INSTRUCTION: Where a line in the listing contains the string "from", copy that line out.

GIVEN INFORMATION:

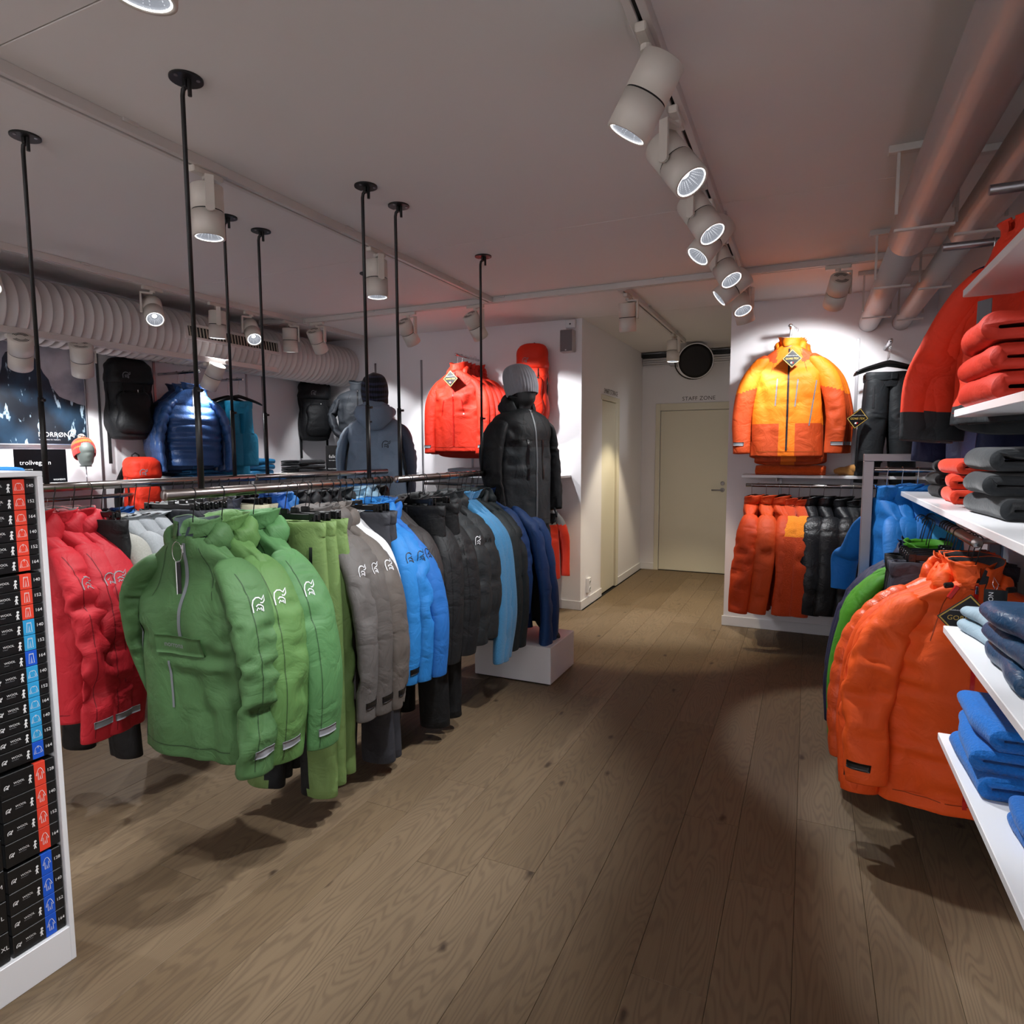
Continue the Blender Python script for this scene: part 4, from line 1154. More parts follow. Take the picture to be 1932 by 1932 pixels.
wall_rail('thin rail inside the grey metal frame holding the blue jackets', (.298, 3.66, 1.405), (.82, 3.66, 1.405), .012)
wall_rail('upper peg rail with a chrome pin, nearer the camera, above the topmost shelf', (.47, 2.46, 2.285), (XR, 2.46, 2.285), .0155, M_ALU)
wall_rail('upper peg rail behind the black hanger, the farther of two', (.44, 3.02, 2.275), (XR, 3.02, 2.275), .0145, M_ALU)
fr = thing('clothes_stand', 'grey metal frame standing out from the right wall', 'frame', (.54, 3.66, 0))
m = MB(); m.box((-.289, -.022, 1.447), (.29, .022, 1.483), .002); m.build('top_bar', M_ALU, fr)
m = MB(); m.box((-.289, -.022, 0), (-.243, .022, 1.447), .002); m.build('post', M_ALU, fr)
m = MB(); m.box((.245, -.022, 0), (.289, .022, 1.447), .002); m.build('post', M_ALU, fr)
def plinth(label, a, b):
    c = ((a[0] + b[0]) / 2, (a[1] + b[1]) / 2)
    t = thing('display_platform', label, 'platform', (c[0], c[1], 0))
    hx, hy, h = (b[0] - a[0]) / 2, (b[1] - a[1]) / 2, b[2]
    m = MB(); m.box((-hx, -hy, .008), (hx, hy, h), .0025); m.build('box_shell', M_WHITE, t)
    m = MB(); m.box((-hx + .012, -hy + .012, 0), (hx - .012, hy - .012, .009)); m.build('foot_base', M_DARK, t)
plinth('white box platform under the black-jacketed mannequin', (-2.0, 3.756, 0), (-1.452, 4.205, .25))
plinth('white box platform under the mannequin seen from behind', (-3.32, 3.93, 0), (-2.74, 4.4, .25))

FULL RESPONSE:
Continue the Blender Python script for this scene: part 4, from line 1154. More parts follow. Take the picture to be 1932 by 1932 pixels.
fr = thing('clothes_stand', 'grey metal frame standing out from the right wall', 'frame', (.54, 3.66, 0))
plinth('white box platform under the mannequin seen from behind', (-3.32, 3.93, 0), (-2.74, 4.4, .25))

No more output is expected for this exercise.